Ferdinand
“Once upon a time in Spain there was a little bull and his name was Ferdinand.”
So begins one of the most cherished children’s books of our time, and my own childhood favorite. The Story of Ferdinand, written by Munro Leaf and illustrated by Robert Lawson, was published in 1936 while across the Atlantic the Spanish Civil War was raging.
But as a child I was oblivious to the book’s anti-Fascist, anti-violence polemic, nor attuned to its message of acceptance for children with differences.
And I certainly didn’t know that Hitler had ordered the book burned as degenerate literature, or that in Franco’s Spain it was banned as anti-Fascist propaganda until the death of the dictator decades later.

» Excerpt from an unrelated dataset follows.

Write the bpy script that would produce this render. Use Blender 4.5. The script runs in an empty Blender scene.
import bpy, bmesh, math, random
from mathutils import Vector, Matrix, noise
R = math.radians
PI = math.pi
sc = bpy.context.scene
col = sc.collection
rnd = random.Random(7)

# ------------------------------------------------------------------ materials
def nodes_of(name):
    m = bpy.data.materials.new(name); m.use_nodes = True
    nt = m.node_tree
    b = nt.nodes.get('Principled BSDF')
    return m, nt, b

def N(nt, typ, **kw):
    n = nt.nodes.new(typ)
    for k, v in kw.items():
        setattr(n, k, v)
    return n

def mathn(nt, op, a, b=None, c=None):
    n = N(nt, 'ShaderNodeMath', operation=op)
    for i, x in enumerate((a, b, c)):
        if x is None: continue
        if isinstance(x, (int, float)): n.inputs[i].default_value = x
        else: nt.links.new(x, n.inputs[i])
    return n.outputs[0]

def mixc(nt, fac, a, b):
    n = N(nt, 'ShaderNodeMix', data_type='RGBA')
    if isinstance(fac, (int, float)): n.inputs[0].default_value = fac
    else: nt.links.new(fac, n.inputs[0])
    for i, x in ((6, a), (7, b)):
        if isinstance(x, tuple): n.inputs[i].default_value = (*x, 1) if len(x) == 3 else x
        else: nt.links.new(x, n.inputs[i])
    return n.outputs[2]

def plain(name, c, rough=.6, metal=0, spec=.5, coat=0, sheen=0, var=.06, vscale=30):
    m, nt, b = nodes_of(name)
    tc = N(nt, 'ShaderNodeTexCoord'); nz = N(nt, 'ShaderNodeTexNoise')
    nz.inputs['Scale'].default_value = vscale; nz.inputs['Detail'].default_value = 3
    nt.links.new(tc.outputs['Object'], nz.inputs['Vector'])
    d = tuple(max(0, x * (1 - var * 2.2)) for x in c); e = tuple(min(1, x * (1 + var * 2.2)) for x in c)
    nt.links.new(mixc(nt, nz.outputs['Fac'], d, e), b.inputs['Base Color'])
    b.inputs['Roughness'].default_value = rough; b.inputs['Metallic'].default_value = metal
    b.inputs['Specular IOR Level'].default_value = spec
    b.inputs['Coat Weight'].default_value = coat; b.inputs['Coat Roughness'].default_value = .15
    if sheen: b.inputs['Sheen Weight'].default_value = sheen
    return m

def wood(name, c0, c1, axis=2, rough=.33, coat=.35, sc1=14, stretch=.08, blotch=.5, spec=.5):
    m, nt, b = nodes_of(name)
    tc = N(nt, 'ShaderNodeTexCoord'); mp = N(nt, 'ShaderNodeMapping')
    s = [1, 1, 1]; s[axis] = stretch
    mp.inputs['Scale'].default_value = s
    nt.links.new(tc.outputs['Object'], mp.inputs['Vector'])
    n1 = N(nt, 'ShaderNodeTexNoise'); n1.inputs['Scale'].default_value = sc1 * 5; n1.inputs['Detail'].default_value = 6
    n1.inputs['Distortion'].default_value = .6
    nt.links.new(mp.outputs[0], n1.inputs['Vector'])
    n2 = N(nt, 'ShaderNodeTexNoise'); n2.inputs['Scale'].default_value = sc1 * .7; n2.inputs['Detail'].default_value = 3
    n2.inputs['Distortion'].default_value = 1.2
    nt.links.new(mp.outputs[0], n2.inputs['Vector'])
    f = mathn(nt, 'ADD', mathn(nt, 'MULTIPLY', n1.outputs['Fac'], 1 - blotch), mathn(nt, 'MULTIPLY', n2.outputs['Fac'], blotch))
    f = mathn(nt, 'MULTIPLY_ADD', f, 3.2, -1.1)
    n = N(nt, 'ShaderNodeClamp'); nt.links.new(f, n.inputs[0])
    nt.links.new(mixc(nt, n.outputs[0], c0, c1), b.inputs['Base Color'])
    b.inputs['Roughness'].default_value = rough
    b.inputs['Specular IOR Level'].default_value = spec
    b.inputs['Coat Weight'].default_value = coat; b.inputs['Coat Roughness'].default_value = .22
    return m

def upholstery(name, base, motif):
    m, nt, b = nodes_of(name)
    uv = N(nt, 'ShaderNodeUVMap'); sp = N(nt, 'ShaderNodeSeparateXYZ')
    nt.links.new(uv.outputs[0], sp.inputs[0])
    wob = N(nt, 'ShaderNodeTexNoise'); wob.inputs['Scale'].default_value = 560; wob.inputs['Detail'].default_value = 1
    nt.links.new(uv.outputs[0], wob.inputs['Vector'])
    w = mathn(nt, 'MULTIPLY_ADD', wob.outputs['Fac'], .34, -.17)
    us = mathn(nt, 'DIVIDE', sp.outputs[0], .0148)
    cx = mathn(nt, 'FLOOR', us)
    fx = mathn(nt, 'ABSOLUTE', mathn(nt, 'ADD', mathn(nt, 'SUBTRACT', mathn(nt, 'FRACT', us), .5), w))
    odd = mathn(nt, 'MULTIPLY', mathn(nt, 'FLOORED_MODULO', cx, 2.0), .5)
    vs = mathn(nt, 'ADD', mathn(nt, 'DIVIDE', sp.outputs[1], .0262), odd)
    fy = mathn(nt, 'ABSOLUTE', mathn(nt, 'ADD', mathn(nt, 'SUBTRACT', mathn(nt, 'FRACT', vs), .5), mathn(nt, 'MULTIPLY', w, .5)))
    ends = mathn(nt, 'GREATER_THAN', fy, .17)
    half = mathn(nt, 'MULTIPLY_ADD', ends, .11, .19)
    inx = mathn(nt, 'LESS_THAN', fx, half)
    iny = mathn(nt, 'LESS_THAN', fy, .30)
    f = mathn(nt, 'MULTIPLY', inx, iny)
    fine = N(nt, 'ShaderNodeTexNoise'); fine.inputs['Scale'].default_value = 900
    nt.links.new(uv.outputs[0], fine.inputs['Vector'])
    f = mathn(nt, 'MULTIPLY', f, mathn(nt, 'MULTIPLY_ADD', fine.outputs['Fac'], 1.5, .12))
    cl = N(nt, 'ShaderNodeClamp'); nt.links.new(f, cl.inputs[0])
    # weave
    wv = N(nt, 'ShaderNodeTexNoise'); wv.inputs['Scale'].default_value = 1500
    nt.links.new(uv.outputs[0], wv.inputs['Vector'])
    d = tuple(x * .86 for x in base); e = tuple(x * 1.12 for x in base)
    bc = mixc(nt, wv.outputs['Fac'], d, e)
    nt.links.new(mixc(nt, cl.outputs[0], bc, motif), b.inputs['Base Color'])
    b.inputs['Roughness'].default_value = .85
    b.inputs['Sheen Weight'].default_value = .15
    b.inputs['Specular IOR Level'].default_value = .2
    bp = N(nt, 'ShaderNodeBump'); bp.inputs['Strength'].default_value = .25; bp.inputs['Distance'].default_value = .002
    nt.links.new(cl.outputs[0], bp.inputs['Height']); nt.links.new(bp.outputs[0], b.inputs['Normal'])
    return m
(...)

And I don’t think I was bothered at the time by the concept of bullfighting, perhaps I was too naive to realize that the bull always loses. I simply loved the book for it’s sweet, funny story, and it’s delightful illustrations. But decades later on a trip to Seville, and against my better judgment, I went to a bullfight that haunts me to this day.
Of course you may know the story – unlike the other young bulls who love to run and buck, Ferdinand is content to sit under a “cork tree” and smell the flowers. And when by a serendipitous and humorous twist of fate he’s taken to Madrid to fight in the bullring, he catches the scent of the flowers in the hair of the lovely senoritas. He then sits down in the middle of the ring to enjoy the smell, ignores the provocations of the disgruntled matadors, and as he won’t fight, he’s sent back home.
Ferdinand’s mother worries about her unusual progeny, but she sees he’s neither lonely nor unhappy, and so leaves him to his peaceful pursuit because – as Munro Leaf so wisely tells us – “she was an understanding mother even though she was a cow”.
What a better world it would be if we all stopped to smell the flowers, like that little Spanish bull named Ferdinand.